This theme is further reflected in the other half of the original title: Dellamore. Failing to find meaning in death (which has itself become meaningless with the return of the dead) Dellamorte searches for meaning by maidenhead- through love. Falling instantly in love with a widow ("She" played by Anna Falchi- more on that in a minute) at the funeral of her husband, Dellamorte embarks on a rapid fire tragedy of errors which sees her dead by his hand. A wicked war of doubt assuages our protagonist, as it wasn't clear that she was one of the reanimated dead when he killed her.

Here is where the film uncorks the stopper on this beaker of madness: Dellamorte proceeds to fall in love with two more unnamed women, both also played by Anna Falchi, and he goes to absurd lengths to be with them before situations align against him. Is he falling in lover with reincarnations of the same woman? Has he lost his grip on reality? Or can it be that the "women" in these scenarios don't actually matter?
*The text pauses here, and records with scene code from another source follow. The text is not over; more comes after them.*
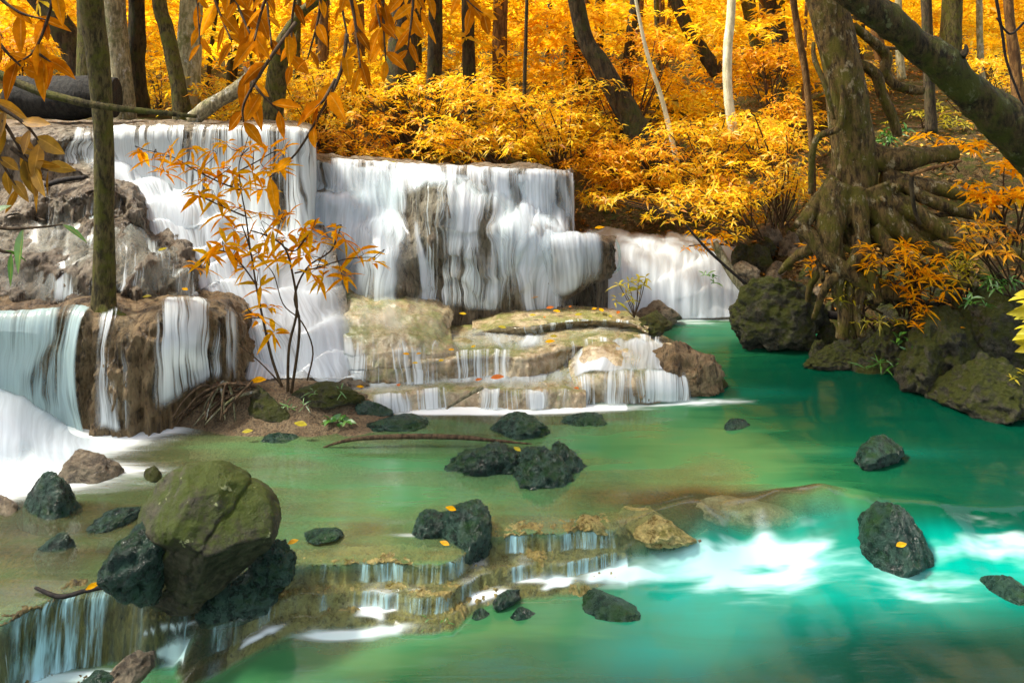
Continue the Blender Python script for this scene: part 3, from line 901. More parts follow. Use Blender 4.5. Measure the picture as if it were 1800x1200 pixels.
LB.flow("waterfall", M['flow_soft'], "white diagonal cascade sliding down the stepped slope behind the orange sapling", u=(0.06, 1.0), v=(0.03, 1.0), off=(0.03, 0.05),
        dens=lambda s, t: 0.98 - 0.25 * np.abs(np.sin(t * 9 + s * 4)) * smooth(0.1, 0.4, t), nu=170, nv=150, seed=2, top=0.04, bot=0.02, wob=0.008, edge=0.14, meander=0.12)
# middle ledge
xm = [528, 600, 680, 760, 830, 900, 955, 990, 1004, 1006]
def row(ys_, Ys_, xs_=xm): return [(x, y, Y) for x, y, Y in zip(xs_, ys_, Ys_)]
LC = Loft([
    row([272, 276, 280, 285, 288, 290, 292, 294, 297, 300], [10.4, 10.2, 10.2, 10.0, 9.95, 9.95, 10.0, 10.1, 10.5, 11.2]),
    row([277, 280, 285, 290, 293, 296, 298, 300, 304, 308], [9.6, 9.6, 9.6, 9.55, 9.55, 9.6, 9.65, 9.7, 10.0, 10.9]),
    row([282, 285, 292, 296, 299, 302, 304, 306, 311, 316], [9.45, 9.45, 9.4, 9.38, 9.38, 9.45, 9.5, 9.55, 9.8, 10.8]),
    row([300, 300, 304, 311, 318, 318, 318, 320, 326, 330], [9.4, 9.38, 9.32, 9.2, 9.32, 9.4, 9.45, 9.5, 9.75, 10.8]),
    row([338, 340, 335, 328, 340, 350, 355, 358, 362, 365], [9.35, 9.25, 9.24, 8.88, 9.0, 9.32, 9.4, 9.45, 9.7, 10.8]),
    row([350, 352, 372, 362, 366, 376, 384, 390, 395, 400], [9.15, 8.95, 9.16, 8.76, 8.8, 9.08, 9.3, 9.36, 9.6, 10.8]),
    row([385, 388, 398, 400, 402, 402, 406, 412, 420, 425], [9.06, 8.9, 9.0, 8.74, 8.72, 8.82, 9.0, 9.12, 9.4, 10.8]),
    row([430, 430, 425, 445, 445, 430, 432, 436, 445, 450], [9.0, 8.86, 8.66, 8.72, 8.68, 8.74, 8.86, 8.96, 9.3, 10.8]),
    row([480, 480, 470, 490, 490, 480, 480, 485, 490, 495], [8.92, 8.82, 8.46, 8.7, 8.66, 8.72, 8.82, 8.92, 9.25, 10.8]),
    row([545, 545, 545, 545, 545, 548, 550, 552, 552, 552], [8.85, 8.72, 8.36, 8.62, 8.64, 8.7, 8.8, 8.88, 9.2, 10.8]),
], steps=(0.34, 0.40, 8.0))
LC.solid("travertine_ledge", M['tufa_grey'], "broad middle travertine ledge with bulging domes under the main waterfall", nu=300, nv=190, seed=3, amp=0.05, flute=0.035, fine=0.015)


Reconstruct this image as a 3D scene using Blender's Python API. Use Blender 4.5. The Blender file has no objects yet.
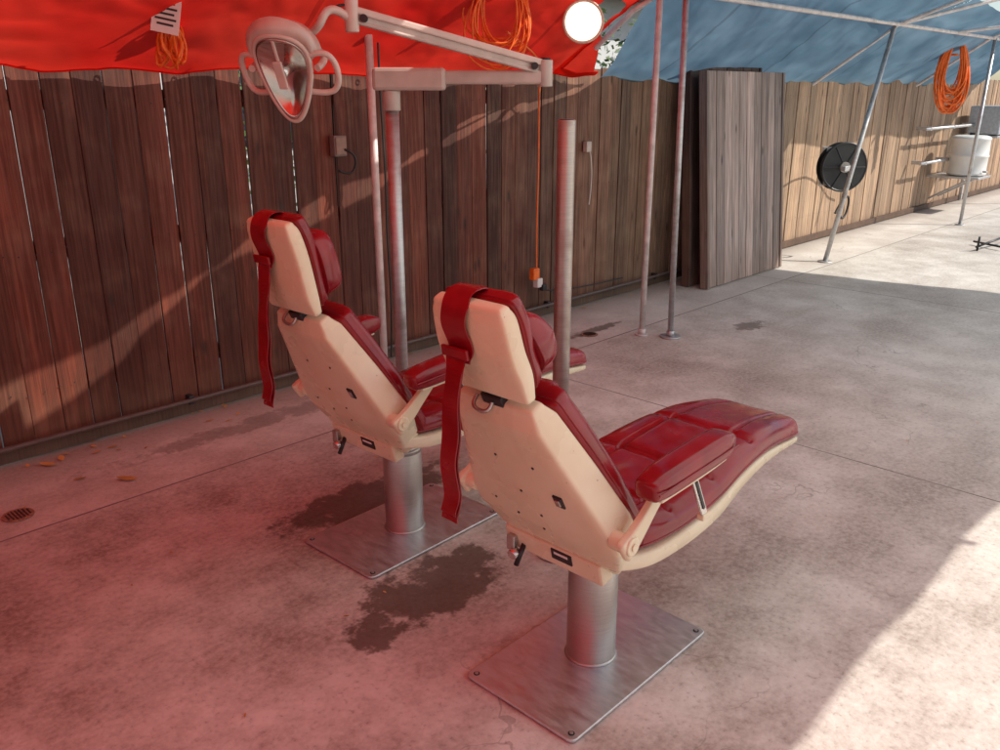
import bpy, math, random
from mathutils import Vector, noise, Matrix
random.seed(7)
D=bpy.data; S=bpy.context.scene; COL=S.collection
# ------------------------------------------------------------ helpers
def new_mesh(name, verts, faces, mat=None, parent=None, smooth=False, loc=None):
    me=D.meshes.new(name); me.from_pydata([tuple(v) for v in verts],[],faces); me.update()
    if smooth:
        for p in me.polygons: p.use_smooth=True
    ob=D.objects.new(name,me); COL.objects.link(ob)
    if mat: me.materials.append(mat)
    if parent: ob.parent=parent
    if loc: ob.location=loc
    return ob
def empty(name, loc=(0,0,0), rz=0):
    e=D.objects.new(name,None); COL.objects.link(e); e.location=loc; e.rotation_euler=(0,0,rz); e.empty_display_size=.2
    return e
def bevel(ob,w=.005,seg=2):
    m=ob.modifiers.new('b','BEVEL'); m.width=w; m.segments=seg; m.limit_method='ANGLE'; m.angle_limit=math.radians(40)
    return ob
def box(name,c,size,mat,parent=None,rot=None,bv=.004):
    x,y,z=[q/2 for q in size]
    v=[(-x,-y,-z),(x,-y,-z),(x,y,-z),(-x,y,-z),(-x,-y,z),(x,-y,z),(x,y,z),(-x,y,z)]
    f=[(0,3,2,1),(4,5,6,7),(0,1,5,4),(1,2,6,5),(2,3,7,6),(3,0,4,7)]
    ob=new_mesh(name,v,f,mat,parent); ob.location=c
    if rot: ob.rotation_euler=rot
    if bv: bevel(ob,bv)
    return ob
def cyl(name,a,b,r,mat,parent=None,r2=None,n=28,bv=0):
    a=Vector(a);b=Vector(b); r2=r if r2 is None else r2
    d=(b-a); L=d.length; q=d.to_track_quat('Z','Y')
    v=[];f=[]
    for i in range(n):
        t=2*math.pi*i/n; v.append((r*math.cos(t),r*math.sin(t),0))
    for i in range(n):
        t=2*math.pi*i/n; v.append((r2*math.cos(t),r2*math.sin(t),L))
    for i in range(n):
        j=(i+1)%n; f.append((i,j,n+j,n+i))
    f.append(tuple(range(n-1,-1,-1))); f.append(tuple(range(n,2*n)))
    ob=new_mesh(name,v,f,mat,parent)
    for p in ob.data.polygons:
        if len(p.vertices)==4: p.use_smooth=True
    ob.location=a; ob.rotation_mode='QUATERNION'; ob.rotation_quaternion=q
    if bv: bevel(ob,bv)
    return ob
def tube(name,pts,r,mat,parent=None,cyclic=False,nurbs=True):
    cu=D.curves.new(name,'CURVE'); cu.dimensions='3D'; cu.bevel_depth=r; cu.bevel_resolution=2; cu.resolution_u=6
    if nurbs:
        sp=cu.splines.new('NURBS'); sp.points.add(len(pts)-1)
        for i,p in enumerate(pts): sp.points[i].co=(*p,1)
        sp.use_endpoint_u=True; sp.order_u=4 if len(pts)>3 else 3; sp.use_cyclic_u=cyclic
    else:
        sp=cu.splines.new('POLY'); sp.points.add(len(pts)-1)
        for i,p in enumerate(pts): sp.points[i].co=(*p,1)
        sp.use_cyclic_u=cyclic
    cu.use_fill_caps=True
    ob=D.objects.new(name,cu); COL.objects.link(ob); cu.materials.append(mat)
    if parent: ob.parent=parent
    return ob
def lerp_list(L,t):
    n=len(L)-1; x=min(max(t,0),1)*n; i=min(int(x),n-1); f=x-i
    return [a+(b-a)*f for a,b in zip(L[i],L[i+1])]
def smooth_path(P,N):
    out=[]; n=len(P)-1
    for k in range(N+1):
        x=k/N*n; i=min(int(x),n-1); t=x-i
        p0=P[max(i-1,0)];p1=P[i];p2=P[i+1];p3=P[min(i+2,n)]
        out.append([.5*((2*b)+(-a+c)*t+(2*a-5*b+4*c-d)*t*t+(-a+3*b-3*c+d)*t**3) for a,b,c,d in zip(p0,p1,p2,p3)])
    return out
def sp(x,p): return math.copysign(abs(x)**p,x)
def frames(pts):
    fr=[]
    for i in range(len(pts)):
        a=pts[max(i-1,0)];b=pts[min(i+1,len(pts)-1)]
        fr.append(math.atan2(b[1]-a[1],b[0]-a[0]))
    return fr
def loft(name,P,mat,parent=None,y0=0,N=24,n=36,p=.35,endr=.02,lin=False):
    """P: list (x,z,halfwidth,halfthick) in the XZ plane"""
    Q=[lerp_list([list(q) for q in P],k/N) for k in range(N+1)] if lin else smooth_path(P,N); A=frames(Q); rings=[]
    def ring(x,z,a,hw,hh):
        r=[]
        for k in range(n):
            t=2*math.pi*k/n
            u=hw*sp(math.cos(t),p); w=hh*sp(math.sin(t),p)
            r.append((x-math.sin(a)*w, y0+u, z+math.cos(a)*w))
        return r
    def endrings(q,a,sgn):
        o=[]
        for th in (0.15,.45,.75,1.05,1.35):
            d=endr*math.cos(th) ; s=endr*(1-math.sin(th))
            o.append(ring(q[0]+sgn*math.cos(a)*d,q[1]+sgn*math.sin(a)*d,a,max(q[2]-s,.001),max(q[3]-min(s,q[3]*.9),.0005)))
        return o
    rings+=endrings(Q[0],A[0],-1)
    for q,a in zip(Q,A): rings.append(ring(q[0],q[1],a,q[2],q[3]))
    rings+=endrings(Q[-1],A[-1],1)[::-1]
    V=[v for r in rings for v in r]; F=[]
    for i in range(len(rings)-1):
        for k in range(n):
            j=(k+1)%n; F.append((i*n+k,i*n+j,(i+1)*n+j,(i+1)*n+k))
    F.append(tuple(range(n-1,-1,-1))); m=len(rings)-1; F.append(tuple(m*n+k for k in range(n)))
    return new_mesh(name,V,F,mat,parent,smooth=True)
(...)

We're exploring the search to rise out of the rut of mundane in any way possible; for Dellamorte this could be accomplished by recognition of his worth in the arms of another. Despite this, fate continually denies him the right to change his stars.

The true topper, which elevates this film into the stratosphere of critical thought, is the ending segment. Dellamorte and Gnaghi drive through the mountain tunnel, leaving their small village, never to return. They exit the tunnel and slam on the breaks- the road ends meters out of the archway, with nothing beyond. As they realize that there is nothing else for them but their predetermined stations in life, it's Gnaghi who asks Dellamorte if they can please return home, and it's the former (or always) cemetery man who responds "Gna". Perhaps this is commentary on the triviality of our existence? It is certainly my favorite discussion point on the film.

I've always explained Cemetery Man to friends who haven't seen it as a schizophrenic film, which can't decide if it should be an existential treatise on the human condition, or a zombie schlock fest, but on deeper reflection I have not at all been fair. Director Michele Soavi knew precisely what he was doing, it simply took me years to plumb the deep fathoms of his film's message. Perhaps I haven't yet gotten there with Citizen Kane, or maybe it's totally acceptable to recognize the brilliance in a film without enjoying it. Now, if you'll excuse me, I know a certain German Blu-ray release of an obscure Italian zombie film that's calling my name.